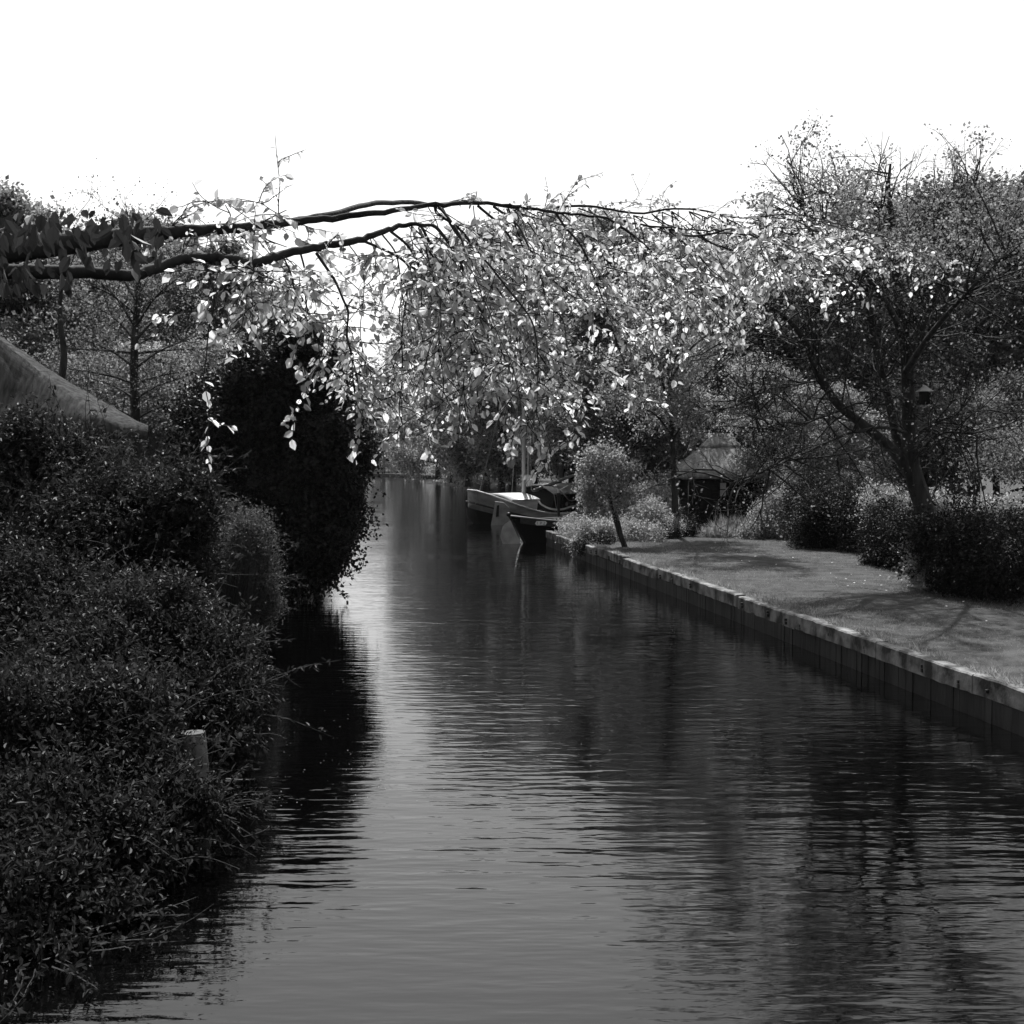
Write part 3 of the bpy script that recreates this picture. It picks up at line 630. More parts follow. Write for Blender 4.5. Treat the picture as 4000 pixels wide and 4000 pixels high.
# short blades over the lawn edge and lawn
N = 60000; y = 12 + 37 * rng.random(N) ** .8; x = quay_x(y) + .22 + rng.random(N) ** 1.2 * 9; pos = np.stack([x, y, np.full(N, .53)], 1)
b_ = MB(); leaves(b_, pos, rng.normal(0, 1, (N, 3)), np.stack([rng.normal(0, .6, N), rng.normal(0, .6, N), np.ones(N)], 1), rng.uniform(.025, .06, N), wid=.18)
yb = 12 + 38 * rng.random(6000); pos = np.stack([quay_x(yb) + .17 + rng.random(6000) * .12, yb, np.full(6000, .53)], 1)
leaves(b_, pos, rng.normal(0, 1, (6000, 3)), np.stack([rng.normal(-.2, .5, 6000), rng.normal(0, .5, 6000), np.ones(6000)], 1), rng.uniform(.04, .13, 6000), wid=.1)
for _ in range(70):
    yt = rng.uniform(12, 49); n_ = 45; pos = np.stack([quay_x(yt) + rng.uniform(.12, .3) + rng.normal(0, .05, n_), yt + rng.normal(0, .12, n_), np.full(n_, .56)], 1)
    leaves(b_, pos, rng.normal(0, 1, (n_, 3)), np.stack([rng.normal(-.35, .5, n_), rng.normal(0, .5, n_), np.ones(n_)], 1), rng.uniform(.07, .20, n_), wid=.07)
tag(b_.build('grass', M['grass_blade']), 'short grass blades of the sunlit lawn and its ragged edge', 'grass', kind='stuff')
b_ = MB(); N = 150; y = rng.uniform(21, 40, N); x = quay_x(y) + 3.0 + rng.random(N) * 5; 
leaves(b_, np.stack([x, y, np.full(N, .58)], 1), rng.normal(0, .3, (N, 3)) + [0, 0, 1], rng.normal(0, 1, (N, 3)) * [1, 1, .1], rng.uniform(.03, .07, N), wid=.8)
tag(b_.build('fallen_petals', M['petal']), 'scattered pale petals lying on the lawn', 'petals', kind='stuff')
b_ = MB(); N = 260; pos = []
while len(pos) < N:
    q = G(rng.uniform(1300, 2400), 2050 + 1100 * rng.random() ** 1.3, .004)
    if q[0] < quay_x(q[1]) - .3: pos.append(q)
for _ in range(50): pos.append(G(rng.uniform(950, 1400), rng.uniform(2750, 3170), .004))
pos = np.array(pos); N = len(pos)
leaves(b_, pos, np.tile([0, 0, 1.], (N, 1)), rng.normal(0, 1, (N, 3)) * [1, 1, 0], rng.uniform(.010, .022, N), wid=.8)
tag(b_.build('floating_petals', M['speck']), 'tiny pale specks floating on the canal water', 'petals', kind='stuff')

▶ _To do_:
Every line of the data above should be quoted exactly. Omit the pictures.

▶ _Answer to the exercise_:
Write part 3 of the bpy script that recreates this picture. It picks up at line 630. More parts follow. Write for Blender 4.5. Treat the picture as 4000 pixels wide and 4000 pixels high.
# short blades over the lawn edge and lawn
N = 60000; y = 12 + 37 * rng.random(N) ** .8; x = quay_x(y) + .22 + rng.random(N) ** 1.2 * 9; pos = np.stack([x, y, np.full(N, .53)], 1)
b_ = MB(); leaves(b_, pos, rng.normal(0, 1, (N, 3)), np.stack([rng.normal(0, .6, N), rng.normal(0, .6, N), np.ones(N)], 1), rng.uniform(.025, .06, N), wid=.18)
yb = 12 + 38 * rng.random(6000); pos = np.stack([quay_x(yb) + .17 + rng.random(6000) * .12, yb, np.full(6000, .53)], 1)
leaves(b_, pos, rng.normal(0, 1, (6000, 3)), np.stack([rng.normal(-.2, .5, 6000), rng.normal(0, .5, 6000), np.ones(6000)], 1), rng.uniform(.04, .13, 6000), wid=.1)
for _ in range(70):
    yt = rng.uniform(12, 49); n_ = 45; pos = np.stack([quay_x(yt) + rng.uniform(.12, .3) + rng.normal(0, .05, n_), yt + rng.normal(0, .12, n_), np.full(n_, .56)], 1)
    leaves(b_, pos, rng.normal(0, 1, (n_, 3)), np.stack([rng.normal(-.35, .5, n_), rng.normal(0, .5, n_), np.ones(n_)], 1), rng.uniform(.07, .20, n_), wid=.07)
tag(b_.build('grass', M['grass_blade']), 'short grass blades of the sunlit lawn and its ragged edge', 'grass', kind='stuff')
b_ = MB(); N = 150; y = rng.uniform(21, 40, N); x = quay_x(y) + 3.0 + rng.random(N) * 5; 
leaves(b_, np.stack([x, y, np.full(N, .58)], 1), rng.normal(0, .3, (N, 3)) + [0, 0, 1], rng.normal(0, 1, (N, 3)) * [1, 1, .1], rng.uniform(.03, .07, N), wid=.8)
tag(b_.build('fallen_petals', M['petal']), 'scattered pale petals lying on the lawn', 'petals', kind='stuff')
b_ = MB(); N = 260; pos = []
while len(pos) < N:
    q = G(rng.uniform(1300, 2400), 2050 + 1100 * rng.random() ** 1.3, .004)
    if q[0] < quay_x(q[1]) - .3: pos.append(q)
for _ in range(50): pos.append(G(rng.uniform(950, 1400), rng.uniform(2750, 3170), .004))
pos = np.array(pos); N = len(pos)
leaves(b_, pos, np.tile([0, 0, 1.], (N, 1)), rng.normal(0, 1, (N, 3)) * [1, 1, 0], rng.uniform(.010, .022, N), wid=.8)
tag(b_.build('floating_petals', M['speck']), 'tiny pale specks floating on the canal water', 'petals', kind='stuff')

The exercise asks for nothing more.